AIM OF THE EXERCISE
Copy the first line of the material below and every later line through the line containing "d = ray(px, py); return CAM + d*(Y/d.y)", without any other output.

--- BEGIN ---

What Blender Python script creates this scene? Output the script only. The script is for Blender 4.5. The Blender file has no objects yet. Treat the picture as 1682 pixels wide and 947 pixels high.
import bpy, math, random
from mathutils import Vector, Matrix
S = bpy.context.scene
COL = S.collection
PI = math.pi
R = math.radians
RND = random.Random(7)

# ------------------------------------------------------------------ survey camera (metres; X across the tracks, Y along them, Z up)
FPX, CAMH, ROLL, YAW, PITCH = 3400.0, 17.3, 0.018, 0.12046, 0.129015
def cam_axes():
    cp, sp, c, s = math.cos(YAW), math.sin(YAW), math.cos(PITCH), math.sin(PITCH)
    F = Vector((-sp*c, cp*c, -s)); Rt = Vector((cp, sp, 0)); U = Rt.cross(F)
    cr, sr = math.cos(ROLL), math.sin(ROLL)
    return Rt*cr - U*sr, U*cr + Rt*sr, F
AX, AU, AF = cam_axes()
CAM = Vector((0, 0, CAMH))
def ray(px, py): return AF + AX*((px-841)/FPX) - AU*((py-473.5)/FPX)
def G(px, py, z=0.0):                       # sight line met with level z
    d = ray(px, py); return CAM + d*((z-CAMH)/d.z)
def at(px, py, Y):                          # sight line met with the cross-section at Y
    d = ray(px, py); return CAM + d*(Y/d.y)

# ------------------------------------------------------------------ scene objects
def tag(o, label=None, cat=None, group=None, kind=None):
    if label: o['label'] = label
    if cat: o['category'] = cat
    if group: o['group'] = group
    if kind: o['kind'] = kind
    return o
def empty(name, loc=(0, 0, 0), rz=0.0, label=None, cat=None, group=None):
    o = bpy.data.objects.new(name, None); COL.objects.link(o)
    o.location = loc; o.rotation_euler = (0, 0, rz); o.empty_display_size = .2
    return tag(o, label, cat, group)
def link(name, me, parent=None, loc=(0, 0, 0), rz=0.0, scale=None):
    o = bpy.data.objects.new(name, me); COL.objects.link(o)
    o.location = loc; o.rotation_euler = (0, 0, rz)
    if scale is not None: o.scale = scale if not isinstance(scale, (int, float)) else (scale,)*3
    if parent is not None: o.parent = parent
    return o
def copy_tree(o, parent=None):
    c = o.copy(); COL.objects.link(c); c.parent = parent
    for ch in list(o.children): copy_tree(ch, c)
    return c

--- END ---

TASK RESULT
What Blender Python script creates this scene? Output the script only. The script is for Blender 4.5. The Blender file has no objects yet. Treat the picture as 1682 pixels wide and 947 pixels high.
import bpy, math, random
from mathutils import Vector, Matrix
S = bpy.context.scene
COL = S.collection
PI = math.pi
R = math.radians
RND = random.Random(7)

# ------------------------------------------------------------------ survey camera (metres; X across the tracks, Y along them, Z up)
FPX, CAMH, ROLL, YAW, PITCH = 3400.0, 17.3, 0.018, 0.12046, 0.129015
def cam_axes():
    cp, sp, c, s = math.cos(YAW), math.sin(YAW), math.cos(PITCH), math.sin(PITCH)
    F = Vector((-sp*c, cp*c, -s)); Rt = Vector((cp, sp, 0)); U = Rt.cross(F)
    cr, sr = math.cos(ROLL), math.sin(ROLL)
    return Rt*cr - U*sr, U*cr + Rt*sr, F
AX, AU, AF = cam_axes()
CAM = Vector((0, 0, CAMH))
def ray(px, py): return AF + AX*((px-841)/FPX) - AU*((py-473.5)/FPX)
def G(px, py, z=0.0):                       # sight line met with level z
    d = ray(px, py); return CAM + d*((z-CAMH)/d.z)
def at(px, py, Y):                          # sight line met with the cross-section at Y
    d = ray(px, py); return CAM + d*(Y/d.y)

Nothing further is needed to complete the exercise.